On this feast of All Saints Day, we Catholics would often think of our many favourite saints. St Joseph, St Peter, St Paul, St John, St Theresa of Avila, St Pio, St Francis, St John Paul II…the list goes on. For most Catholics, their confirmation name often reflects their favourite patron saint. For me, St Anthony was the most well-known and ‘useful’ saint because I would turn to him whenever I lose something and 98 percent of the time, the lost object would be found! How not to believe? Personally, I have not been actively seeking out any particular saint that I could identify with until more recently. When I chose Cynthia as my baptism name, I didn’t even know about Saint Cynthia. She was an Egyptian girl who was martyred for not worshipping idols. Her feet were tied to a horse and she was dragged through the streets. I can relate to the not worshipping idols part but not the death by horse part. Most saints die of horribly painful deaths. And so, I thought that that was the only way to become a saint. Will I die for Jesus’ sake? When I think of my faith, I sometimes wonder how far I will go? I don’t think I qualify to be called a ‘saint-in-the-making’ simply because I don’t even have the guts to want to become a martyr.

Over the years, as I read and learn about other more recent saints like Pope John Paul II and Mother Teresa of Calcutta, I realised that their virtues — such as humility and true love of neighbour — were what really made them saint-like. For some reason, I was specially drawn to Mother Teresa of Calcutta – her humility and her love for the poor and the sick really touched me. It was no longer just about dying for Christ, but who we become because of him. This is why in the gospel reading, Jesus gave us the beatitudes to help and remind us to live out our lives as his disciples. In order to become more saint-like, we have to be poor in spirit, to be meek, to mourn, to hunger and thirst for righteousness, to be merciful, to remain pure in heart, to be peacemakers, to be persecuted for righteousness sake. Not easy, but not impossible either. That’s not all.
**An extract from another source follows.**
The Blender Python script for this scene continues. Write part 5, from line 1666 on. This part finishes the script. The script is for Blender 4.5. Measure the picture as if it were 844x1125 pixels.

Last week in Ephesians 4:32-5:8, St Paul also reminds us to “Be friends with one another, and kind, forgiving each other as readily as God forgave you in Christ.” We must also not commit “fornication or impurity in any of its forms, or promiscuity: [as] this would hardly become the saints! There must be no coarseness, or salacious talk and jokes – all this is wrong for you”. 

There are many ways for us to try to be more saintly or holy. I believe there are already many saints in the making. All those who have gone to heaven have also become saints. They know what it took for them to get to the kingdom of God so who better to ask for help and prayer intercession?    

(Today’s OXYGEN by Cynthia Chew)

Prayer: Dear Abba Father, we want to walk in the path of righteousness. Give us the graces we need to become more like the saints who are now one with you in heaven, so that we too can one day join them and your son Jesus Christ.

Thanksgiving: Thank you for all the saints who have been inspiring us to follow and emulate their ways.  Please help us to devote ourselves and to persevere in following their saintly footsteps.